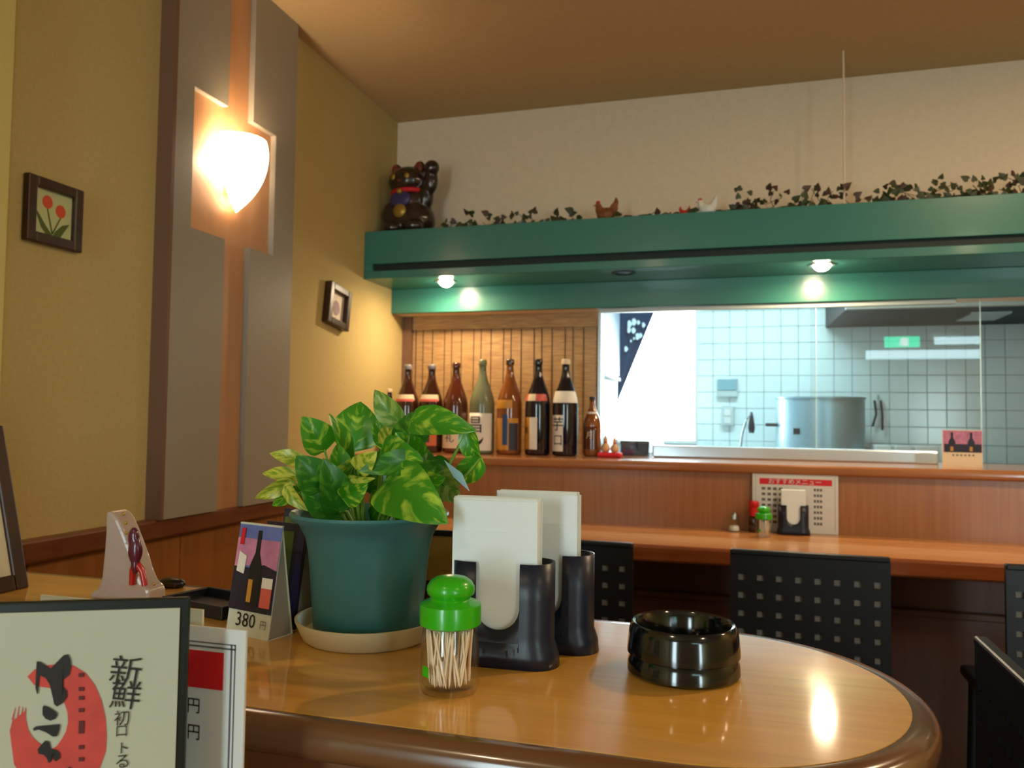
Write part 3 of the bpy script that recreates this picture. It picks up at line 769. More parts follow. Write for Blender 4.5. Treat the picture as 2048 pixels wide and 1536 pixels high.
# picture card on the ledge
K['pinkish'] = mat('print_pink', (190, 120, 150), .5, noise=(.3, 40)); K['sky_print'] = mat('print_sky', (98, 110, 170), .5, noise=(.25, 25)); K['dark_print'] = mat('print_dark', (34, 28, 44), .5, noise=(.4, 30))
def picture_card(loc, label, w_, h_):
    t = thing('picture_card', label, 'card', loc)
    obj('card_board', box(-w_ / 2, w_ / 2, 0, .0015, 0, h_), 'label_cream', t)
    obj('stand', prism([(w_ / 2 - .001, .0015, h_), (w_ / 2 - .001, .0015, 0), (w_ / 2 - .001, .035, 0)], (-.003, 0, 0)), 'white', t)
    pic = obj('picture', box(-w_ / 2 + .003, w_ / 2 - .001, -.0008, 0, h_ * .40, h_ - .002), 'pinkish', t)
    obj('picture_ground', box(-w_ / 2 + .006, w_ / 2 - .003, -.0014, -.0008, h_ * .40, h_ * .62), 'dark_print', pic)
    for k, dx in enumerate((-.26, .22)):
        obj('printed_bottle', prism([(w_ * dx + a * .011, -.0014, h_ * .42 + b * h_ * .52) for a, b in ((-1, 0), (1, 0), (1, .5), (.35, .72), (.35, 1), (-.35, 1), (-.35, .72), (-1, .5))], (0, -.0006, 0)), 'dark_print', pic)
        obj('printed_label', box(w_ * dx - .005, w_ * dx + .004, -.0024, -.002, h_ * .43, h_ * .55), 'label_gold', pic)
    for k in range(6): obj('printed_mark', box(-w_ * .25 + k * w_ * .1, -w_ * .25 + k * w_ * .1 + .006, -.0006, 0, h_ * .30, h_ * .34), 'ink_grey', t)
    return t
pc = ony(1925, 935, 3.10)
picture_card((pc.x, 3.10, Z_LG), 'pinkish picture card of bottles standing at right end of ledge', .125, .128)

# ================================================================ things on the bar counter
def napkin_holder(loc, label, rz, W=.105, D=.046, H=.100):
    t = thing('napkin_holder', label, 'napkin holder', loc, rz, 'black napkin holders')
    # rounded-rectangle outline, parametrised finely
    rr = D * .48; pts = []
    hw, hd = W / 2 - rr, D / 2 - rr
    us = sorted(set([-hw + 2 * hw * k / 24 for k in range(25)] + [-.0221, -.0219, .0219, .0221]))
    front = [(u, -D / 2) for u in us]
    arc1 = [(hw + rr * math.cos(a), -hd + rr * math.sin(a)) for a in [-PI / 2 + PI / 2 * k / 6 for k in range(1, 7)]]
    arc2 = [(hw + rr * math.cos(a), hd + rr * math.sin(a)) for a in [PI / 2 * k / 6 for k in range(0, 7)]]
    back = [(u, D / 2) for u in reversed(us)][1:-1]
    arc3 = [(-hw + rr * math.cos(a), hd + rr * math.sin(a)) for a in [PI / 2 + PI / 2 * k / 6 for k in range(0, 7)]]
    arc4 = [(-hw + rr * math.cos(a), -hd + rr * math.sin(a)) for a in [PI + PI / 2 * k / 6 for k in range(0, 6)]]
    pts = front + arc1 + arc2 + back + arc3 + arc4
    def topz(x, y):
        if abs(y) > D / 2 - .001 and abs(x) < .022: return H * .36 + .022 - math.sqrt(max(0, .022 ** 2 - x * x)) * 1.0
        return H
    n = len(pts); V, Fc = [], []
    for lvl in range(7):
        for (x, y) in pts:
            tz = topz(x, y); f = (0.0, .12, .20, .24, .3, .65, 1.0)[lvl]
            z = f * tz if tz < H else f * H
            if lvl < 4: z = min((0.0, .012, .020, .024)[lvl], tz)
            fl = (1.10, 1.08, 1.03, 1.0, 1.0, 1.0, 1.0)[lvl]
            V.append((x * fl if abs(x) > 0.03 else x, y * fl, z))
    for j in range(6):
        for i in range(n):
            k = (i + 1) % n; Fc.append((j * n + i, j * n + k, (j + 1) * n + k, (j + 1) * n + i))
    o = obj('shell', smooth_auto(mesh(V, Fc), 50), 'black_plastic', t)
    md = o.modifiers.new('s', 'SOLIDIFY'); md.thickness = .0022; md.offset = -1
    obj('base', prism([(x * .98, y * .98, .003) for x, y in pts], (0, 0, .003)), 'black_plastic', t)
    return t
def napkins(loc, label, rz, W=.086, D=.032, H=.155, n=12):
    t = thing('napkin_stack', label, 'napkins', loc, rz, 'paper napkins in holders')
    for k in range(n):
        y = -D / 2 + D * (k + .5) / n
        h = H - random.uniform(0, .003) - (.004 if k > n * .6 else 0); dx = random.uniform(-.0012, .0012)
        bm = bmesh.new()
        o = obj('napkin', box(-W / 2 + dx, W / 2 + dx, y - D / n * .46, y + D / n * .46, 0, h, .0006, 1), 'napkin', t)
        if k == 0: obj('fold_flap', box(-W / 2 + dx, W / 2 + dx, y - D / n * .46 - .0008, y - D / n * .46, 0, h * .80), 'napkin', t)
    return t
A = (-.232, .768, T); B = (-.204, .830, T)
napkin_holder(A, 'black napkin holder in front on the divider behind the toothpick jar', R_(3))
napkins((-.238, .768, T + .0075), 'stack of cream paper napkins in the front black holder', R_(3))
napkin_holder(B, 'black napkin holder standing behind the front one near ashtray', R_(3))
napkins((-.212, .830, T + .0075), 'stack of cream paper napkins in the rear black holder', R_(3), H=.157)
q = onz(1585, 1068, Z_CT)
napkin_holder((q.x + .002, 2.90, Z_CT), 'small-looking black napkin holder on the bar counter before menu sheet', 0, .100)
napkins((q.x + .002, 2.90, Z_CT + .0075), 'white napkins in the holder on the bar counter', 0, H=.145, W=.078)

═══

◆ **Work instructions**
Every line of the data should be copied as it stands, without the images.

◆ **Answer for this exercise**
Write part 3 of the bpy script that recreates this picture. It picks up at line 769. More parts follow. Write for Blender 4.5. Treat the picture as 2048 pixels wide and 1536 pixels high.
# picture card on the ledge
K['pinkish'] = mat('print_pink', (190, 120, 150), .5, noise=(.3, 40)); K['sky_print'] = mat('print_sky', (98, 110, 170), .5, noise=(.25, 25)); K['dark_print'] = mat('print_dark', (34, 28, 44), .5, noise=(.4, 30))
def picture_card(loc, label, w_, h_):
    t = thing('picture_card', label, 'card', loc)
    obj('card_board', box(-w_ / 2, w_ / 2, 0, .0015, 0, h_), 'label_cream', t)
    obj('stand', prism([(w_ / 2 - .001, .0015, h_), (w_ / 2 - .001, .0015, 0), (w_ / 2 - .001, .035, 0)], (-.003, 0, 0)), 'white', t)
    pic = obj('picture', box(-w_ / 2 + .003, w_ / 2 - .001, -.0008, 0, h_ * .40, h_ - .002), 'pinkish', t)
    obj('picture_ground', box(-w_ / 2 + .006, w_ / 2 - .003, -.0014, -.0008, h_ * .40, h_ * .62), 'dark_print', pic)
    for k, dx in enumerate((-.26, .22)):
        obj('printed_bottle', prism([(w_ * dx + a * .011, -.0014, h_ * .42 + b * h_ * .52) for a, b in ((-1, 0), (1, 0), (1, .5), (.35, .72), (.35, 1), (-.35, 1), (-.35, .72), (-1, .5))], (0, -.0006, 0)), 'dark_print', pic)
        obj('printed_label', box(w_ * dx - .005, w_ * dx + .004, -.0024, -.002, h_ * .43, h_ * .55), 'label_gold', pic)
    for k in range(6): obj('printed_mark', box(-w_ * .25 + k * w_ * .1, -w_ * .25 + k * w_ * .1 + .006, -.0006, 0, h_ * .30, h_ * .34), 'ink_grey', t)
    return t
pc = ony(1925, 935, 3.10)
picture_card((pc.x, 3.10, Z_LG), 'pinkish picture card of bottles standing at right end of ledge', .125, .128)

# ================================================================ things on the bar counter
def napkin_holder(loc, label, rz, W=.105, D=.046, H=.100):
    t = thing('napkin_holder', label, 'napkin holder', loc, rz, 'black napkin holders')
    # rounded-rectangle outline, parametrised finely
    rr = D * .48; pts = []
    hw, hd = W / 2 - rr, D / 2 - rr
    us = sorted(set([-hw + 2 * hw * k / 24 for k in range(25)] + [-.0221, -.0219, .0219, .0221]))
    front = [(u, -D / 2) for u in us]
    arc1 = [(hw + rr * math.cos(a), -hd + rr * math.sin(a)) for a in [-PI / 2 + PI / 2 * k / 6 for k in range(1, 7)]]
    arc2 = [(hw + rr * math.cos(a), hd + rr * math.sin(a)) for a in [PI / 2 * k / 6 for k in range(0, 7)]]
    back = [(u, D / 2) for u in reversed(us)][1:-1]
    arc3 = [(-hw + rr * math.cos(a), hd + rr * math.sin(a)) for a in [PI / 2 + PI / 2 * k / 6 for k in range(0, 7)]]
    arc4 = [(-hw + rr * math.cos(a), -hd + rr * math.sin(a)) for a in [PI + PI / 2 * k / 6 for k in range(0, 6)]]
    pts = front + arc1 + arc2 + back + arc3 + arc4
    def topz(x, y):
        if abs(y) > D / 2 - .001 and abs(x) < .022: return H * .36 + .022 - math.sqrt(max(0, .022 ** 2 - x * x)) * 1.0
        return H
    n = len(pts); V, Fc = [], []
    for lvl in range(7):
        for (x, y) in pts:
            tz = topz(x, y); f = (0.0, .12, .20, .24, .3, .65, 1.0)[lvl]
            z = f * tz if tz < H else f * H
            if lvl < 4: z = min((0.0, .012, .020, .024)[lvl], tz)
            fl = (1.10, 1.08, 1.03, 1.0, 1.0, 1.0, 1.0)[lvl]
            V.append((x * fl if abs(x) > 0.03 else x, y * fl, z))
    for j in range(6):
        for i in range(n):
            k = (i + 1) % n; Fc.append((j * n + i, j * n + k, (j + 1) * n + k, (j + 1) * n + i))
    o = obj('shell', smooth_auto(mesh(V, Fc), 50), 'black_plastic', t)
    md = o.modifiers.new('s', 'SOLIDIFY'); md.thickness = .0022; md.offset = -1
    obj('base', prism([(x * .98, y * .98, .003) for x, y in pts], (0, 0, .003)), 'black_plastic', t)
    return t
def napkins(loc, label, rz, W=.086, D=.032, H=.155, n=12):
    t = thing('napkin_stack', label, 'napkins', loc, rz, 'paper napkins in holders')
    for k in range(n):
        y = -D / 2 + D * (k + .5) / n
        h = H - random.uniform(0, .003) - (.004 if k > n * .6 else 0); dx = random.uniform(-.0012, .0012)
        bm = bmesh.new()
        o = obj('napkin', box(-W / 2 + dx, W / 2 + dx, y - D / n * .46, y + D / n * .46, 0, h, .0006, 1), 'napkin', t)
        if k == 0: obj('fold_flap', box(-W / 2 + dx, W / 2 + dx, y - D / n * .46 - .0008, y - D / n * .46, 0, h * .80), 'napkin', t)
    return t
A = (-.232, .768, T); B = (-.204, .830, T)
napkin_holder(A, 'black napkin holder in front on the divider behind the toothpick jar', R_(3))
napkins((-.238, .768, T + .0075), 'stack of cream paper napkins in the front black holder', R_(3))
napkin_holder(B, 'black napkin holder standing behind the front one near ashtray', R_(3))
napkins((-.212, .830, T + .0075), 'stack of cream paper napkins in the rear black holder', R_(3), H=.157)
q = onz(1585, 1068, Z_CT)
napkin_holder((q.x + .002, 2.90, Z_CT), 'small-looking black napkin holder on the bar counter before menu sheet', 0, .100)
napkins((q.x + .002, 2.90, Z_CT + .0075), 'white napkins in the holder on the bar counter', 0, H=.145, W=.078)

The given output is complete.